Une distillerie historique de Trinité-et-Tobago
Fondée en 1918 à Trinité-et-Tobago, la distillerie Caroni devient rapidement un pilier de l’industrie locale du rhum. Sous domination britannique à l’époque, elle se distingue par l’intégration de sa propre sucrerie — un modèle rare — lui permettant de produire sa propre mélasse. Cette autonomie assure une qualité constante et une indépendance unique dans la région.
L’ère Tate & Lyle et l’âge d’or du rhum Caroni
En 1936, Caroni est rachetée par le géant britannique Tate & Lyle, après la fusion de deux entreprises rivales. Elle se spécialise alors dans la production de rhums aromatiques destinés aux assemblages. Quelques embouteillages, signés Tate & Lyle, voient le jour, devenant plus tard des références cultes — notamment l’édition “Replica”, célébrant les 100 ans de la distillerie.
Déclin progressif et fermeture
À partir des années 1970, Caroni entre dans une phase de déclin. L’entrée du Royaume-Uni dans la Communauté Économique Européenne et les accords de Lomé restreignent les importations de sucre, rendant l’activité moins rentable. Tate & Lyle se désengage progressivement : 51 % des parts sont cédées en 1970, puis la totalité en 1975 à l’État indépendant de Trinité-et-Tobago. La distillerie devient Caroni Limited (1975), mais ses difficultés financières persistent.

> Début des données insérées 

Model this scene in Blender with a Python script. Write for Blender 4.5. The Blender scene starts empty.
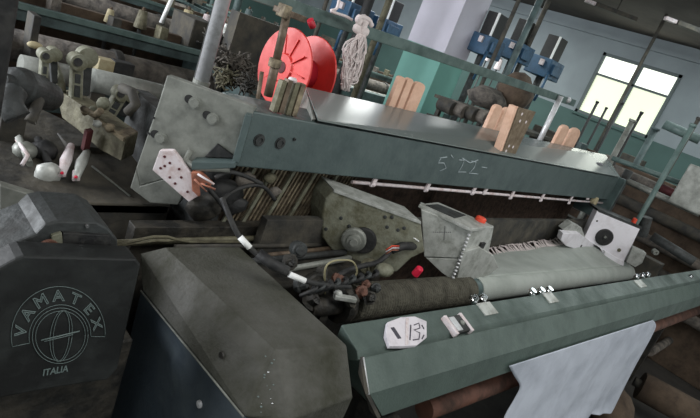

La fermeture définitive survient en 2002 pour la sucrerie, puis en 2003 pour la distillerie, entraînant la perte de 13 000 emplois.
La redécouverte par Velier
En 2004, Luca Gargano, PDG de Velier, se rend sur les lieux avec le photographe Fredi Marcarini, dans le cadre d’un projet éditorial. Ils découvrent un site à l’abandon, au charme post-apocalyptique, mais riche de mémoire.
À leur grande surprise, le chai n°1 renferme encore des centaines de fûts de rhum, dont des millésimes rares des années 1980.
Le renouveau d’une légende
Luca Gargano saisit l’occasion et acquiert les fûts les plus anciens, notamment ceux de 1982, 1983 et 1985. Entre 2006 et 2011, il complète cette collection avec 1 388 fûts supplémentaires, tous laissés à vieillir sous climat tropical. Ces trésors donnent naissance à une série d’éditions limitées, devenues cultes dans l’univers du rhum.
Caroni Paradise : l’hommage ultime
En 2019, la légende se poursuit avec Caroni Paradise, une sélection exceptionnelle issue des 136 fûts restants. Lors d’une cérémonie à Cognac, un cercle restreint d’experts sélectionne les 23 meilleurs fûts pour créer cette cuvée hommage, ultime expression de l’âme Caroni.
Un patrimoine préservé
Au total, près de 1 600 fûts auront été rachetés par Velier. Environ 700 fûts auront disparu sous forme de “part des anges”, renforçant encore le mythe.
Caroni s’impose aujourd’hui comme un symbole de résilience et de préservation du patrimoine rhumier. Ses embouteillages comptent parmi les plus recherchés au monde.